Jan. 2nd, 2004

ceebeegee: (Midsummer)
The Shakespeare showcase is tonight. Duncan, Jason and Paula will be there--yay! There's a champagne reception afterward and then I'm sure we'll get something to eat nearby. I love performing in the Village; I feel very close to the spirit of my grandmother.

Julie said last night that she wants to do The Last Night of Ballyhoo, which is fantastic. I'll be playing Sunny and I think Julie wants to play Boo. I really like this play. I seem to be drawn to what are generally regarded lesser plays by great playwrights--for example, I passionately love The Crucible, which is not considered the great work that Death of a Salesman. Uhry's work is so interesting--who would've thought a whole body of work (Ballyhoo, Driving Miss Daisy, Parade) could be written about Jews in the South? Who even knew they existed? I love Judaism and have Jewish relatives, and even I didn't know there were so many Southern Jews.

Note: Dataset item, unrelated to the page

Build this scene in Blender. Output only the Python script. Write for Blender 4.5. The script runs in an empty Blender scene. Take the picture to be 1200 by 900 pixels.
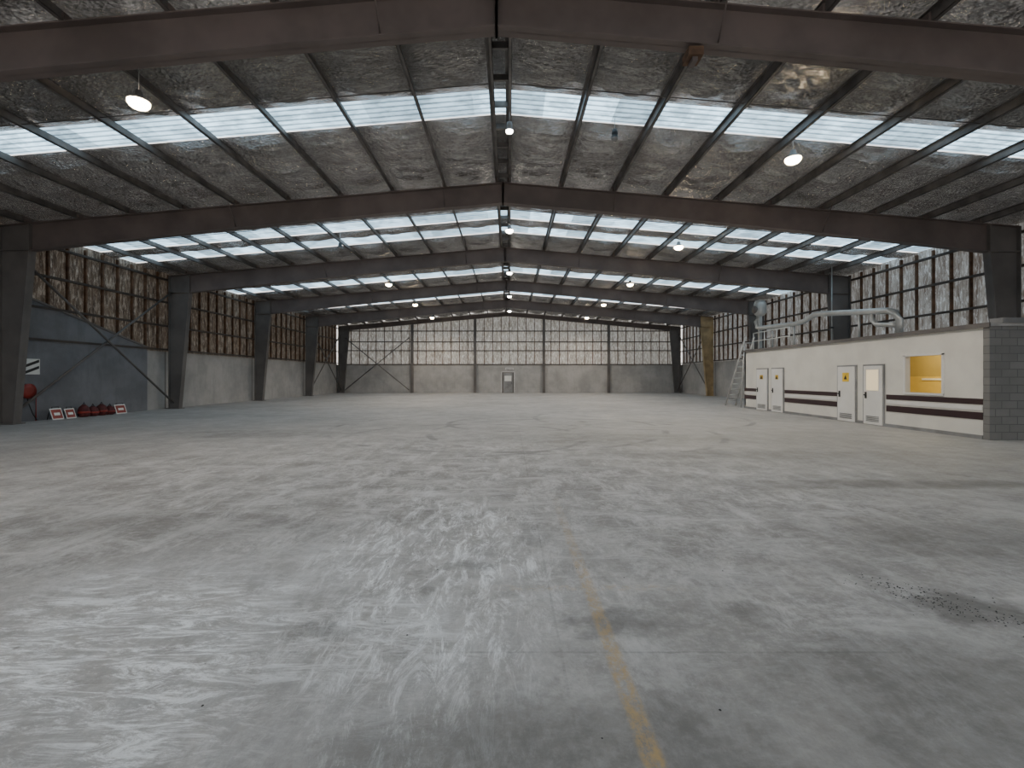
import bpy, bmesh, math, random
from mathutils import Vector, Matrix, noise
random.seed(4)
scene = bpy.context.scene
COL = scene.collection

# ---------------------------------------------------------------- node helper
class NT:
    def __init__(s, name):
        s.m = bpy.data.materials.new(name); s.m.use_nodes = True
        s.t = s.m.node_tree; s.n = s.t.nodes; s.l = s.t.links
        s.b = s.n.get("Principled BSDF"); s.tc = s.n.new("ShaderNodeTexCoord")
    def put(s, sock, v):
        if v is None: return
        if isinstance(v, bpy.types.NodeSocket): s.l.new(v, sock)
        else:
            if isinstance(v, (tuple, list)) and len(v) == 3 and sock.type == 'RGBA': v = (*v, 1)
            sock.default_value = v
    def math(s, op, a, b=None, c=None):
        n = s.n.new("ShaderNodeMath"); n.operation = op
        s.put(n.inputs[0], a); s.put(n.inputs[1], b); s.put(n.inputs[2], c)
        return n.outputs[0]
    def map(s, v=None, scale=(1,1,1), loc=(0,0,0), rot=(0,0,0)):
        n = s.n.new("ShaderNodeMapping"); s.put(n.inputs[0], v or s.tc.outputs['Object'])
        n.inputs['Scale'].default_value = scale; n.inputs['Location'].default_value = loc; n.inputs['Rotation'].default_value = rot
        return n.outputs[0]
    def noise(s, scale, vec=None, detail=4, rough=.55, dist=0):
        n = s.n.new("ShaderNodeTexNoise"); s.put(n.inputs['Vector'], vec or s.tc.outputs['Object'])
        n.inputs['Scale'].default_value = scale; n.inputs['Detail'].default_value = detail
        n.inputs['Roughness'].default_value = rough; n.inputs['Distortion'].default_value = dist
        return n.outputs[0]
    def ramp(s, v, a, b, lo=0., hi=1., smooth=True):
        n = s.n.new("ShaderNodeMapRange"); n.interpolation_type = 'SMOOTHSTEP' if smooth else 'LINEAR'
        s.put(n.inputs[0], v); n.inputs[1].default_value = a; n.inputs[2].default_value = b
        n.inputs[3].default_value = lo; n.inputs[4].default_value = hi
        return n.outputs[0]
    def mix(s, f, a, b, mode='MIX'):
        n = s.n.new("ShaderNodeMix"); n.data_type = 'RGBA'; n.blend_type = mode
        s.put(n.inputs[0], f); s.put(n.inputs[6], a); s.put(n.inputs[7], b)
        return n.outputs[2]
    def bump(s, h, strength=.3, dist=.02):
        n = s.n.new("ShaderNodeBump"); s.put(n.inputs['Height'], h)
        n.inputs['Strength'].default_value = strength; n.inputs['Distance'].default_value = dist
        s.l.new(n.outputs[0], s.b.inputs['Normal'])
    def fin(s, color=None, rough=None, metal=None, spec=None):
        s.put(s.b.inputs['Base Color'], color); s.put(s.b.inputs['Roughness'], rough)
        s.put(s.b.inputs['Metallic'], metal)
        if spec is not None: s.b.inputs['Specular IOR Level'].default_value = spec
        return s.m

def painted(name, c, rough=.6, metal=0., var=.25, sc=1.5):
    t = NT(name)
    n = t.noise(sc, detail=4)
    d = tuple(x*(1-var) for x in c); l = tuple(min(1, x*(1+var)) for x in c)
    return t.fin(t.mix(t.ramp(n, .3, .7), d, l), rough, metal)

def emit(name, c, st):
    t = NT(name)
    t.fin((.8,.8,.8), .5)
    t.put(t.b.inputs['Emission Color'], c)
    t.put(t.b.inputs['Emission Strength'], st)
    t.m.cycles.emission_sampling = 'NONE'
    return t.m

# ---------------------------------------------------------------- mesh builder
class MB:
    def __init__(s): s.bm = bmesh.new(); s.mats = []
    def mi(s, m):
        if m not in s.mats: s.mats.append(m)
        return s.mats.index(m)
    def face(s, vs, m, smooth=False):
        try: f = s.bm.faces.new(vs)
        except ValueError: return
        f.material_index = s.mi(m); f.smooth = smooth
    def box(s, x0,x1,y0,y1,z0,z1, m):
        v = [s.bm.verts.new(p) for p in ((x0,y0,z0),(x1,y0,z0),(x1,y1,z0),(x0,y1,z0),(x0,y0,z1),(x1,y0,z1),(x1,y1,z1),(x0,y1,z1))]
        for q in ((3,2,1,0),(4,5,6,7),(0,1,5,4),(1,2,6,5),(2,3,7,6),(3,0,4,7)): s.face([v[i] for i in q], m)
    def prism(s, pts, a0, a1, m, axis='y'):
        def P(p, a): return (p[0], a, p[1]) if axis == 'y' else (a, p[0], p[1])
        A = [s.bm.verts.new(P(p, a0)) for p in pts]; B = [s.bm.verts.new(P(p, a1)) for p in pts]
        n = len(pts); s.face(A, m); s.face(B[::-1], m)
        for i in range(n): s.face([A[i], B[i], B[(i+1)%n], A[(i+1)%n]], m)
    def tube(s, pts, r, m, seg=10):
        pts = [Vector(p) for p in pts]; rings = []
        for i, p in enumerate(pts):
            if i == 0: d = pts[1]-p
            elif i == len(pts)-1: d = p-pts[i-1]
            else: d = (pts[i+1]-p).normalized() + (p-pts[i-1]).normalized()
            d.normalize(); up = Vector((0,0,1)) if abs(d.z) < .95 else Vector((1,0,0))
            a = d.cross(up).normalized(); b = a.cross(d)
            rings.append([s.bm.verts.new(p + (a*math.cos(t)+b*math.sin(t))*r) for t in [2*math.pi*k/seg for k in range(seg)]])
        for i in range(len(rings)-1):
            for k in range(seg): s.face([rings[i][k], rings[i][(k+1)%seg], rings[i+1][(k+1)%seg], rings[i+1][k]], m, True)
        s.face(rings[0][::-1], m); s.face(rings[-1], m)
    def lathe(s, c, prof, m, seg=24, axis='z', cap=True):
        c = Vector(c); rings = []
        for r, h in prof:
            ring = []
            for k in range(seg):
                t = 2*math.pi*k/seg; a, b = r*math.cos(t), r*math.sin(t)
                o = {'z': (a,b,h), 'x': (h,a,b), 'y': (a,h,b)}[axis]
                ring.append(s.bm.verts.new(c+Vector(o)))
            rings.append(ring)
        for i in range(len(rings)-1):
            for k in range(seg): s.face([rings[i][k], rings[i][(k+1)%seg], rings[i+1][(k+1)%seg], rings[i+1][k]], m, True)
        if cap: s.face(rings[0][::-1], m); s.face(rings[-1], m)
    def fin(s, name, parent=None, origin=None, recalc=True):
        if recalc: bmesh.ops.recalc_face_normals(s.bm, faces=s.bm.faces)
        me = bpy.data.meshes.new(name); 
        if origin: bmesh.ops.translate(s.bm, verts=s.bm.verts, vec=-Vector(origin))
        s.bm.to_mesh(me); s.bm.free()
        for m in s.mats: me.materials.append(m)
        o = bpy.data.objects.new(name, me); COL.objects.link(o)
        if origin: o.location = origin
        if parent: o.parent = parent
        return o

def empty(name, loc=(0,0,0)):
    e = bpy.data.objects.new(name, None); e.location = loc; COL.objects.link(e); return e

# ---------------------------------------------------------------- dimensions (metres)
XR = -0.22           # ridge
HW = 17.3            # outer face of columns
WX = 17.55           # inner face of side walls
BAY = 7.85
YE = 47.0            # far wall
YB = -9.0
FR = [-7.85, 0.0, 7.85, 15.7, 23.5, 31.4, 39.2, 46.75]
def rz(x): return 8.2 - .085*abs(x-XR)
PD = .2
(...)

I was talking with someone at work today who's Jewish about how very assimilated the family is in Ballyhoo. I couldn't understand how people who self-identify as Jewish could not know what Pesach is, or its attendant traditions. Sunny has a line, talking about the big party--"Ballyhoo is asinine. It's a bunch of dressed-up Jews sitting around, wishing they could kiss their elbows and turn into Episcopalians." And I wonder, why can't they? It's your belief system that makes you an Episcopalian (not a WASP--that's a certain kind of Episcopalian), not your ethnicity. But Katie said being Jewish is more than a belief system, it's a culture which I get but isn't all the cultural baggage attached to the religion? If these people don't really know what Pesach is, they probably don't cook much kugel or gefilte fish. Or maybe they do--the whole mindset is just amazing to me. I think a lot of it can be explained by the time and the place. Even now the South is very conformist, and the '30s were so much more so, even in a sinister way. Even other Christians such as Roman Catholics stick out in the South (read Pat Conroy for more on this) and Episcopalians--well, they don't exactly stick out but they're not the mainstream the way hardcore Protestants are. (Virginia and New Orleans are the exceptions to this--RCs are very prevalent in NO, and Virginia is Hunt Country USA.)

Such a cool play. I'm really happy we're doing it.